## [Short problem]
What is needed is the run of lines from the one containing "Continue the Blender" through the one containing "b = MB(); b.box(-4.5, 4.5, .02, 9, -1.5, .2);", echoed exactly, with both ends kept and nothing added.

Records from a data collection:

════════════════

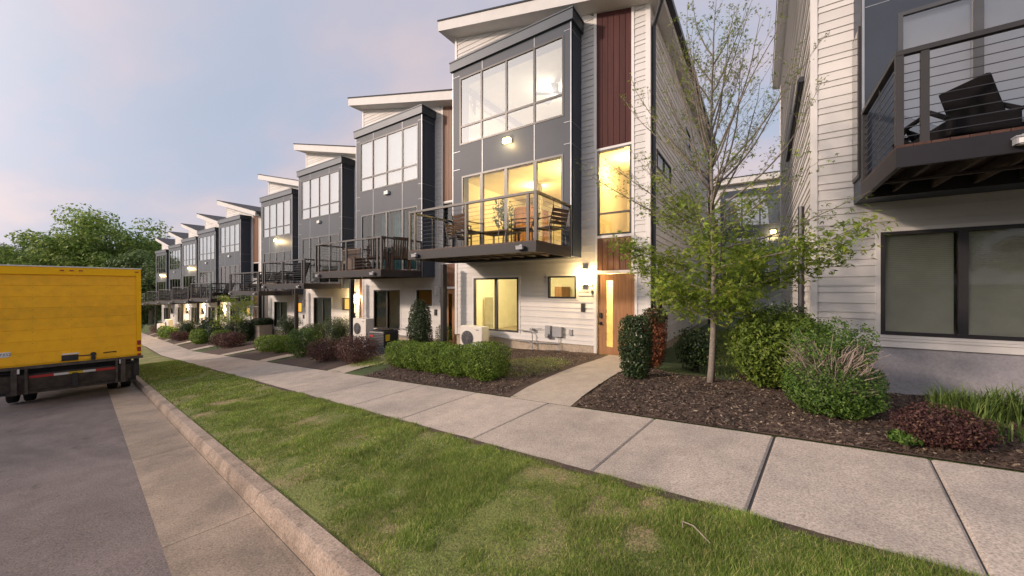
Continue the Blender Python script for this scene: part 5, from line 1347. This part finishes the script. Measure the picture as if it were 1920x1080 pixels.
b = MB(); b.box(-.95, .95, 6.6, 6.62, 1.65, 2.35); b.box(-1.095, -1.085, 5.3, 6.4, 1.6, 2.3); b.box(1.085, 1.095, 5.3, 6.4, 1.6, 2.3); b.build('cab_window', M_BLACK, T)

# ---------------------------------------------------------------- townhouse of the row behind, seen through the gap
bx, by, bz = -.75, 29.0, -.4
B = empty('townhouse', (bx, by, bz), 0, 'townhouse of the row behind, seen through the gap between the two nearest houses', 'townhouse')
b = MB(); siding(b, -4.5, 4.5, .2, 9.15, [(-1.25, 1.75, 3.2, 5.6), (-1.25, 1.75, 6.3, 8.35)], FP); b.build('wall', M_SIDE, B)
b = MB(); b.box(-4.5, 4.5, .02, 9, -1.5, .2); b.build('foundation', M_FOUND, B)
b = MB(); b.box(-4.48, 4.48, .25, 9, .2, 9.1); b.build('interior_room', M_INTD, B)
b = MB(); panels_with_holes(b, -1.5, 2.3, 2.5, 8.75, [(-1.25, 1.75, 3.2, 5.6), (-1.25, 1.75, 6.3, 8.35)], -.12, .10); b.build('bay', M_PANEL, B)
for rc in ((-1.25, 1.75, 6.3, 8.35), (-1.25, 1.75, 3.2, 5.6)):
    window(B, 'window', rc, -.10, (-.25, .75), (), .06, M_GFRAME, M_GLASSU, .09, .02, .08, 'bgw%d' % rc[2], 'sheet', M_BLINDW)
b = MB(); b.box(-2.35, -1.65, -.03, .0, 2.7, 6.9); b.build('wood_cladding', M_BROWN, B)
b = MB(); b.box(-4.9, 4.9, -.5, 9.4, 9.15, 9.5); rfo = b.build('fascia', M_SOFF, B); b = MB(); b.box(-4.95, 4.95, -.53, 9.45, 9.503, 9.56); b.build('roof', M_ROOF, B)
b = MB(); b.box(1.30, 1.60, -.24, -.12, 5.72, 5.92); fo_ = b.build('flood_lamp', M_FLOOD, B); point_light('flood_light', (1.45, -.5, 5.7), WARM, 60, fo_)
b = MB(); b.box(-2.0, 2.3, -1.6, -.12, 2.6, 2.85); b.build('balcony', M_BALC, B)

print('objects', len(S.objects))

════════════════

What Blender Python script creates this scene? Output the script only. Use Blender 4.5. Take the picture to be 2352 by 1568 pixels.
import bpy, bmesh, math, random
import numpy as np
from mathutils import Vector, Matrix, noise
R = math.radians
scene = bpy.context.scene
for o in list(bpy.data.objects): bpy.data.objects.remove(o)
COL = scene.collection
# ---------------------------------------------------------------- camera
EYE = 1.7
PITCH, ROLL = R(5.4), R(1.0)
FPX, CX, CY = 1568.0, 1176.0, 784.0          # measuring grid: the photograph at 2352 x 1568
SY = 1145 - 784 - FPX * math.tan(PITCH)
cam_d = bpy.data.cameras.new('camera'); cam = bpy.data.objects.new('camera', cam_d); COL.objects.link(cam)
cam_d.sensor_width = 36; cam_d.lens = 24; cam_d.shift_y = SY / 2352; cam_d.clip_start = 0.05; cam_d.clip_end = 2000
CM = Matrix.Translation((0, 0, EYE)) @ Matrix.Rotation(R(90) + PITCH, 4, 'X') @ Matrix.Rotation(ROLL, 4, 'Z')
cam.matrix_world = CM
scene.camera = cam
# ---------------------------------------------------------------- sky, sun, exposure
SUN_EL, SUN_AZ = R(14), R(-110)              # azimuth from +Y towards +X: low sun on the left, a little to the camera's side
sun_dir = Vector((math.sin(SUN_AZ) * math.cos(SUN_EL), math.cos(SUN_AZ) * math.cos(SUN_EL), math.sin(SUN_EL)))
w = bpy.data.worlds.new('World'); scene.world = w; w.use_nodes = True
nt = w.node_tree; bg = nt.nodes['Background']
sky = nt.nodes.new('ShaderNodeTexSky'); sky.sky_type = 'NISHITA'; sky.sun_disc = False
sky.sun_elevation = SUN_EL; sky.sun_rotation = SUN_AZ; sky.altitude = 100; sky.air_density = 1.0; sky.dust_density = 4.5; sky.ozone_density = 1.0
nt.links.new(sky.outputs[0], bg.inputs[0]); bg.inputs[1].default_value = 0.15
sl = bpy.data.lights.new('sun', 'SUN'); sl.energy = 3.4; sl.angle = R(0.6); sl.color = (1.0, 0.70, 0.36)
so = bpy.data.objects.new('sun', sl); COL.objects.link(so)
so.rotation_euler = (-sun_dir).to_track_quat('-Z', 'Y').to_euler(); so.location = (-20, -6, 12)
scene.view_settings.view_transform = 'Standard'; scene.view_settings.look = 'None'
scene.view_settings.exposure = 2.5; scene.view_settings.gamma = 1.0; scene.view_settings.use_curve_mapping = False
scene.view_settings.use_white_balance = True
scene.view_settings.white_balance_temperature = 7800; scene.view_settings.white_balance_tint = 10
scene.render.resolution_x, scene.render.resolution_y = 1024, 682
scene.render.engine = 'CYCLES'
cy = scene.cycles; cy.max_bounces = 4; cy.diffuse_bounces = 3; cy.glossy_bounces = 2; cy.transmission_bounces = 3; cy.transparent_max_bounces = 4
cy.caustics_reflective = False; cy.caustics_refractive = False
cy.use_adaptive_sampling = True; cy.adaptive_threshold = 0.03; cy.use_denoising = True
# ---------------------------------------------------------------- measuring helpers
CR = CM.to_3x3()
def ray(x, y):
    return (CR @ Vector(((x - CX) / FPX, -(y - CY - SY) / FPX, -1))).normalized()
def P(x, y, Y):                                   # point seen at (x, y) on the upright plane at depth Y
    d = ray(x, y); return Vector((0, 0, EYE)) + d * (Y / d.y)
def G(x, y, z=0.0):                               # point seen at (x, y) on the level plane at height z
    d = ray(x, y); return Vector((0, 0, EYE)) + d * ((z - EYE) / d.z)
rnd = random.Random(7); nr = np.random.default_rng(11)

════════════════

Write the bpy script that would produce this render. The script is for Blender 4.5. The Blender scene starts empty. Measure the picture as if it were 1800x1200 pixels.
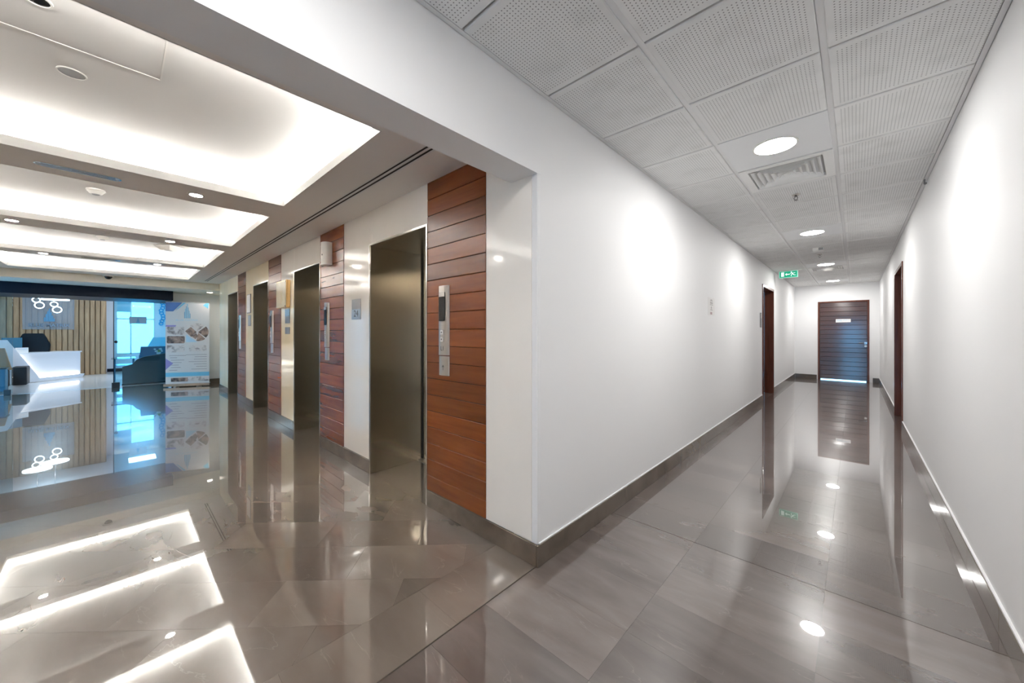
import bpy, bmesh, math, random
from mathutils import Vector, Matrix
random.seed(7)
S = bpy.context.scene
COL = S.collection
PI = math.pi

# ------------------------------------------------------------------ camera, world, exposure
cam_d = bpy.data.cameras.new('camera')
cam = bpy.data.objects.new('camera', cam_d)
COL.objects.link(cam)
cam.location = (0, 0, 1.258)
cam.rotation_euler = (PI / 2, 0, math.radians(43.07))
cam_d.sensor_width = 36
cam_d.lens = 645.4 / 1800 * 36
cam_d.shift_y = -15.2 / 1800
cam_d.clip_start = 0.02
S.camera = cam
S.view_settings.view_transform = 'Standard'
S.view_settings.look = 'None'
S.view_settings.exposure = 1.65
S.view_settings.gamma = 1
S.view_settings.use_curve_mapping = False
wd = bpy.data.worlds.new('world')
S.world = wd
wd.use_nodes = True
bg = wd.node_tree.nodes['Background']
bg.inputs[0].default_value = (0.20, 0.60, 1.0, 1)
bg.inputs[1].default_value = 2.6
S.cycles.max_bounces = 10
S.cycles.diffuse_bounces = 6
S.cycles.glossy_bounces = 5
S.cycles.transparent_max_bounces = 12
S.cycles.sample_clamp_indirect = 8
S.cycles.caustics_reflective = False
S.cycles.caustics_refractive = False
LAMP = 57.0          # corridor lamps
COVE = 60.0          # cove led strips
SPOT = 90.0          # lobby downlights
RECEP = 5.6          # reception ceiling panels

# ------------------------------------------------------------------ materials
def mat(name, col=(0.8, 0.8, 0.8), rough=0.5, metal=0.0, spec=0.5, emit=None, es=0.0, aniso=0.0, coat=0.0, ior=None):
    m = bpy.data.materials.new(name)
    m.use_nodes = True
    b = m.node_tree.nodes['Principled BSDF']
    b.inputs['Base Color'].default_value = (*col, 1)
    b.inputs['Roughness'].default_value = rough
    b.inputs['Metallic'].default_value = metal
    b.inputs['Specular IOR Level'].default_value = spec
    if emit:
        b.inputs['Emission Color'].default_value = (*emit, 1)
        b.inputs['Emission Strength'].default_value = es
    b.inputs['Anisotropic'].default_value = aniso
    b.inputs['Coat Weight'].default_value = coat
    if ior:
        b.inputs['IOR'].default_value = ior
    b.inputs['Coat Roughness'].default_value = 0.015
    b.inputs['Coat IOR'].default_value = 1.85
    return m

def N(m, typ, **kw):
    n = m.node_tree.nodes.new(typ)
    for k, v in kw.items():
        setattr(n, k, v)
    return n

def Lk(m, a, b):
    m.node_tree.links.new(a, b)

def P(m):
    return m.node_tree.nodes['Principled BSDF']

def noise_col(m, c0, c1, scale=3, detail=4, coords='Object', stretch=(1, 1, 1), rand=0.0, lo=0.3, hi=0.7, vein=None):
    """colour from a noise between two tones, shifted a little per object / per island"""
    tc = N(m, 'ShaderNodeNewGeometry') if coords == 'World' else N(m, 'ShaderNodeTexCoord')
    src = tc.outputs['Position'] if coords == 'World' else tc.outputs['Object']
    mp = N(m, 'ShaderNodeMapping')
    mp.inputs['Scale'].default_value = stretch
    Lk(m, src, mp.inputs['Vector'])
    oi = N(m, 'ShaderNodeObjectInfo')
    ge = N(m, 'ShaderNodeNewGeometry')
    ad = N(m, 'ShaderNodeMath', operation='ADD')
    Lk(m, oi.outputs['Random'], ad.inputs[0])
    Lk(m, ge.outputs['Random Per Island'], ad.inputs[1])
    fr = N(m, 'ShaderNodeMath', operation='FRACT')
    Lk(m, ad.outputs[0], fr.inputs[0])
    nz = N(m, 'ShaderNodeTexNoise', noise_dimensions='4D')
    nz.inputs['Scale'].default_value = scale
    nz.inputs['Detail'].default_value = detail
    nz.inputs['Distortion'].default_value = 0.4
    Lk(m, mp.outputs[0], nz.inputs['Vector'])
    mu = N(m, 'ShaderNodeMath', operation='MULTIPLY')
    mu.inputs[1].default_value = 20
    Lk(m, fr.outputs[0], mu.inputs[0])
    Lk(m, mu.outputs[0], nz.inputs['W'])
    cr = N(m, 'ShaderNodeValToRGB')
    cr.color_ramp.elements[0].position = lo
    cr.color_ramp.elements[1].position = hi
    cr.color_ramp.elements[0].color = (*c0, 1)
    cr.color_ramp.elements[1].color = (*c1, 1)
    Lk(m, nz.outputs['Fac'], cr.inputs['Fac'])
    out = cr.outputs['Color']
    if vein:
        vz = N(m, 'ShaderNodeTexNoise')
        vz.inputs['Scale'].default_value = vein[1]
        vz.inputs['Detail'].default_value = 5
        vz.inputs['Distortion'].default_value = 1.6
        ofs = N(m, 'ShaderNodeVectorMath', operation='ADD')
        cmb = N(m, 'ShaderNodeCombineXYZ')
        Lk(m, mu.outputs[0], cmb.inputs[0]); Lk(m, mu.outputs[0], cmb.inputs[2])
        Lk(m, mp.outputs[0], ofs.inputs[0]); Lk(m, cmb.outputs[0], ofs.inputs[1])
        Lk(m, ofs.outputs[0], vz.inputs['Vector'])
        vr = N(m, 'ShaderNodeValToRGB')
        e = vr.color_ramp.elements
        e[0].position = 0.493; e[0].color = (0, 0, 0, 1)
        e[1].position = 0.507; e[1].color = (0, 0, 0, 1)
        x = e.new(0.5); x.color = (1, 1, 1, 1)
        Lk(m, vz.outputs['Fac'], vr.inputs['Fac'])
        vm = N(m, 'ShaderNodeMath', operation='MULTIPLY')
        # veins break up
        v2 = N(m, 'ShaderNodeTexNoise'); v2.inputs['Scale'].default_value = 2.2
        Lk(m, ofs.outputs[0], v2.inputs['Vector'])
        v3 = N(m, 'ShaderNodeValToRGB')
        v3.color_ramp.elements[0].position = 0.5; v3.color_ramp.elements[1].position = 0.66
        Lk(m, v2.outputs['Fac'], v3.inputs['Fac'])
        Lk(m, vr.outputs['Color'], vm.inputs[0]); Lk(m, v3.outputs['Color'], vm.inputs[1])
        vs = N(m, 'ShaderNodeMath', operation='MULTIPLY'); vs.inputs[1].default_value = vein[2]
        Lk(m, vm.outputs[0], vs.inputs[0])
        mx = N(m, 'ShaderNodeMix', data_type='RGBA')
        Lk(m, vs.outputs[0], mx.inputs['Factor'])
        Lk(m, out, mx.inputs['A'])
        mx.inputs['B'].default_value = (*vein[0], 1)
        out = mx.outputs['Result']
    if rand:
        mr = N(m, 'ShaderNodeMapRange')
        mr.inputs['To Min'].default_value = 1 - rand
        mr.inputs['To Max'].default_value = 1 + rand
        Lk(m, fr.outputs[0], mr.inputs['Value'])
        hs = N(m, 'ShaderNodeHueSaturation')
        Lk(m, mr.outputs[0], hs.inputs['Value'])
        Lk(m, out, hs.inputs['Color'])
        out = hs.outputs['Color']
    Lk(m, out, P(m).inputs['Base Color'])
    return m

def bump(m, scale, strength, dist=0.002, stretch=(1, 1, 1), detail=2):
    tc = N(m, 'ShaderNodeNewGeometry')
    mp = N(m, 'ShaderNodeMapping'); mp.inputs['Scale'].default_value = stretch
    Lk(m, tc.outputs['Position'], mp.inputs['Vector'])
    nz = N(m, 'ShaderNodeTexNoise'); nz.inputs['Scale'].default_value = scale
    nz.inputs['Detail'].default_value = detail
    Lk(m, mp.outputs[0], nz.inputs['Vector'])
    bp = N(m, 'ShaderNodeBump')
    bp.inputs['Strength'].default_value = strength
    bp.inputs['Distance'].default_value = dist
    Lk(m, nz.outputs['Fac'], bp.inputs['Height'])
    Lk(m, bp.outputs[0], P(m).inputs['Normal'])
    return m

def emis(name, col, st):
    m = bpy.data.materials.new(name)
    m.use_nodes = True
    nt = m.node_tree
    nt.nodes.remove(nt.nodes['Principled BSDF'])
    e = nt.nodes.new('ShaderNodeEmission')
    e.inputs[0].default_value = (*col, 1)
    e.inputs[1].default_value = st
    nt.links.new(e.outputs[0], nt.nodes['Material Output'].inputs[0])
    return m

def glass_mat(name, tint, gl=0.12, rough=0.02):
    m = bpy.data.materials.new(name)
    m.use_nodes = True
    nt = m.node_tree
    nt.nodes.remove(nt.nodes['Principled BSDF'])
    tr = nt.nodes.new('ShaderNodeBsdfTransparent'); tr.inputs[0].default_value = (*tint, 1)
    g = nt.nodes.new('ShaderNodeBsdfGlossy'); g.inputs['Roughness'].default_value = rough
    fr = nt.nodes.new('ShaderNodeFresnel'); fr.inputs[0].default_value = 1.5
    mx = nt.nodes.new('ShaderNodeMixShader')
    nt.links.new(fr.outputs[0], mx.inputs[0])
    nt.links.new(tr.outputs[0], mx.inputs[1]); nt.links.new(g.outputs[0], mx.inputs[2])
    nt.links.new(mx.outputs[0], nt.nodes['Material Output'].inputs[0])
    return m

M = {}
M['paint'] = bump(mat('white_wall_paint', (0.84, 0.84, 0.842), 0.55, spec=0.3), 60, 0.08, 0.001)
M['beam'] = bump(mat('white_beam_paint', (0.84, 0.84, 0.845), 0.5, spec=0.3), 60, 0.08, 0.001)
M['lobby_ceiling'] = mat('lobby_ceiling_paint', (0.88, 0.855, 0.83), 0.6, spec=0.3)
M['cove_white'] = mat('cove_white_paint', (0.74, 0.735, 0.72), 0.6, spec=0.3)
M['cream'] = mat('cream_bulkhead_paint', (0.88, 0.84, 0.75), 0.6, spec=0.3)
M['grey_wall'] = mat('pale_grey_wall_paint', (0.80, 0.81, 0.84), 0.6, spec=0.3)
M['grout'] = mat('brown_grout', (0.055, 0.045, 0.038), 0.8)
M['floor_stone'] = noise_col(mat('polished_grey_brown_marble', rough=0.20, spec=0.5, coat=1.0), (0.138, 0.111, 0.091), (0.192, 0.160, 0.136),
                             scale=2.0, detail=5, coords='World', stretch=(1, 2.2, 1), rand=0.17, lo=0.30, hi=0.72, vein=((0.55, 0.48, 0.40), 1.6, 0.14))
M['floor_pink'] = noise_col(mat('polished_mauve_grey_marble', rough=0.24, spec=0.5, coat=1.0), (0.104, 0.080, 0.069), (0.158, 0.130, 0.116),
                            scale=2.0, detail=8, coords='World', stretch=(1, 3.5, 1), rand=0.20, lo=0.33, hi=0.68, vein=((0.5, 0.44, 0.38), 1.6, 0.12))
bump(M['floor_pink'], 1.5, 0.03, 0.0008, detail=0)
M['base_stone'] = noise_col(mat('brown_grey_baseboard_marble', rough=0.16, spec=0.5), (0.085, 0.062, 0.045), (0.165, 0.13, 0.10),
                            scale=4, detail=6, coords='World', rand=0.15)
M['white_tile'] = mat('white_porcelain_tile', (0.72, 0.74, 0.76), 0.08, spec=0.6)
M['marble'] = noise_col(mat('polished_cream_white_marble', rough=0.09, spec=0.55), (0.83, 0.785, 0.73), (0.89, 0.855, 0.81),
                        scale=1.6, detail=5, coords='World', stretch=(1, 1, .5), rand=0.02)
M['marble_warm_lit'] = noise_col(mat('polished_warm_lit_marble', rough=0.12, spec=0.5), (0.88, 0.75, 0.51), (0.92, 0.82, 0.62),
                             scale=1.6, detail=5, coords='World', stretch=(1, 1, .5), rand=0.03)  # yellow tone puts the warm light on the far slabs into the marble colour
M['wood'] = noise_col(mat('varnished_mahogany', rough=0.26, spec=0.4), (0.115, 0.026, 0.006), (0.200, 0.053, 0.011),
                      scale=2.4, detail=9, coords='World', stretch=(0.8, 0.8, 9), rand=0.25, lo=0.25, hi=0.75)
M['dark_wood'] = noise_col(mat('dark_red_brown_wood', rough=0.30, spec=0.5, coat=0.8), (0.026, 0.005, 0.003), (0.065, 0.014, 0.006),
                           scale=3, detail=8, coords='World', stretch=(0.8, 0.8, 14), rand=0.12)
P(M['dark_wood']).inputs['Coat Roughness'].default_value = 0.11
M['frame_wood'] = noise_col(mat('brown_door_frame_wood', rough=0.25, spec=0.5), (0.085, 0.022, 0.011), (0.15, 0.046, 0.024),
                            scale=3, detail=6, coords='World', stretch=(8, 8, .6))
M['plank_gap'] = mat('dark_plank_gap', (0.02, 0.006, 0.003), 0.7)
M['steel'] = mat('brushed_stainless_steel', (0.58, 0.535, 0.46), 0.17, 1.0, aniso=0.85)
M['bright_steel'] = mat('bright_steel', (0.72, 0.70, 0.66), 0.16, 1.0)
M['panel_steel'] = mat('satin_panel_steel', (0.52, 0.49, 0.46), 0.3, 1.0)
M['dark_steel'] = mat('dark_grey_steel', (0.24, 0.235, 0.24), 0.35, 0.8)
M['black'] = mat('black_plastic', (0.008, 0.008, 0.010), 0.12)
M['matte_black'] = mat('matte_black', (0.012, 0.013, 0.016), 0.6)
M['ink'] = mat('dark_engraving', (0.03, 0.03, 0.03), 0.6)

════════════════

## [Worked solution]
Continue the Blender Python script for this scene: part 5, from line 1347. This part finishes the script. Measure the picture as if it were 1920x1080 pixels.
b = MB(); b.box(-.95, .95, 6.6, 6.62, 1.65, 2.35); b.box(-1.095, -1.085, 5.3, 6.4, 1.6, 2.3); b.box(1.085, 1.095, 5.3, 6.4, 1.6, 2.3); b.build('cab_window', M_BLACK, T)

# ---------------------------------------------------------------- townhouse of the row behind, seen through the gap
bx, by, bz = -.75, 29.0, -.4
B = empty('townhouse', (bx, by, bz), 0, 'townhouse of the row behind, seen through the gap between the two nearest houses', 'townhouse')
b = MB(); siding(b, -4.5, 4.5, .2, 9.15, [(-1.25, 1.75, 3.2, 5.6), (-1.25, 1.75, 6.3, 8.35)], FP); b.build('wall', M_SIDE, B)
b = MB(); b.box(-4.5, 4.5, .02, 9, -1.5, .2); b.build('foundation', M_FOUND, B)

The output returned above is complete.